The other was when Connolly was invited to the NFL’s scouting combine in Indianapolis.

“He’s been kind of steady and focused the whole time, through high school and through college,’’ Patrick said of his brother. “In college, he played every single game and started when he was a freshman, and when he was invited to the combine it was like, ‘Whoa, he’s really that good,’ and ‘This is a real possibility.’ ’’

That notion was reinforced when Connolly landed in Jacksonville. He was one of two undrafted rookies to make the squad (and one of 15 in team history to do so).

He played four games that season, making his NFL debut Dec. 11 against Indianapolis, but wound up spending the next season on injured reserve and was released in 2007 when he got signed to the Patriots’ practice squad. He was signed to the active roster Feb. 5, 2008, then released Oct. 20 and, two days later, was re-signed for a second tour on the practice squad. Two months later, Connolly was signed to the active roster, cementing his place as a role player on the offensive line.

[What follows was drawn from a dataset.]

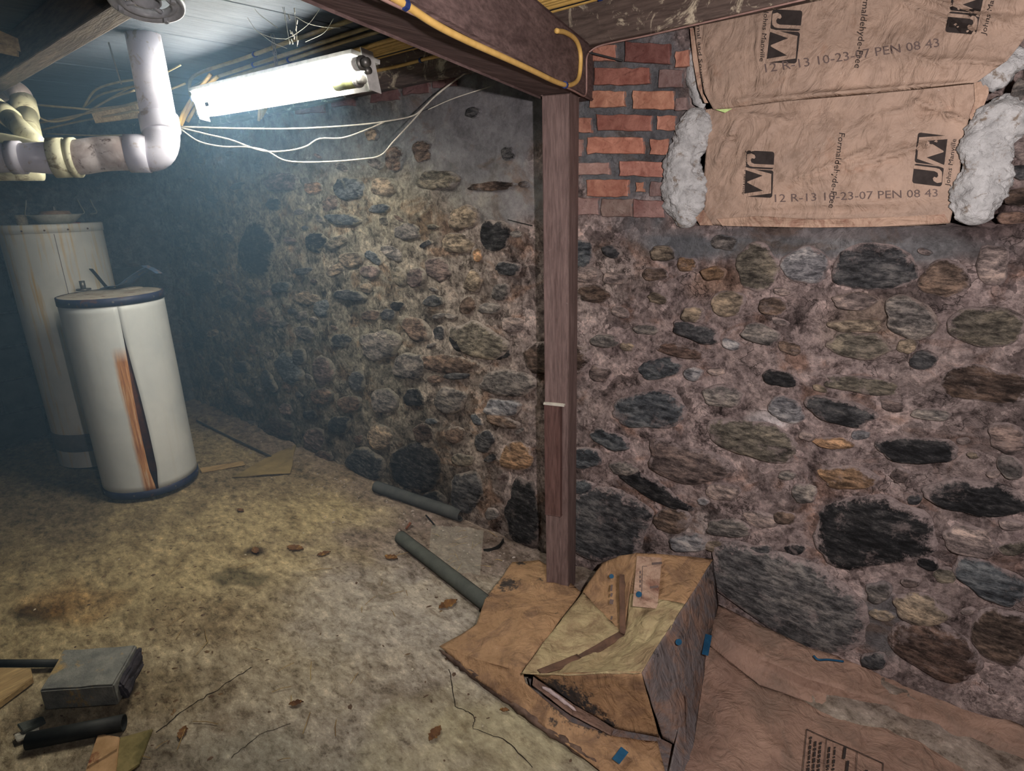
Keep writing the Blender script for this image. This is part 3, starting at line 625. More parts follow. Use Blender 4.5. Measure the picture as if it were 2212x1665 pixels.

Asked if he ever contemplated how he arrived at this place, Connolly looked around the locker room and replied, “Oh, all the time. I’m blessed to be where I’m at. I mean, five, six, seven years ago, I would’ve never thought that I’d be here.

Like I said, my junior year, before that, this was the last place I thought I’d be, so I feel blessed to be here.’’

The greater blessing, of course, is that it has given Dan Connolly a seat at the table in Foxborough.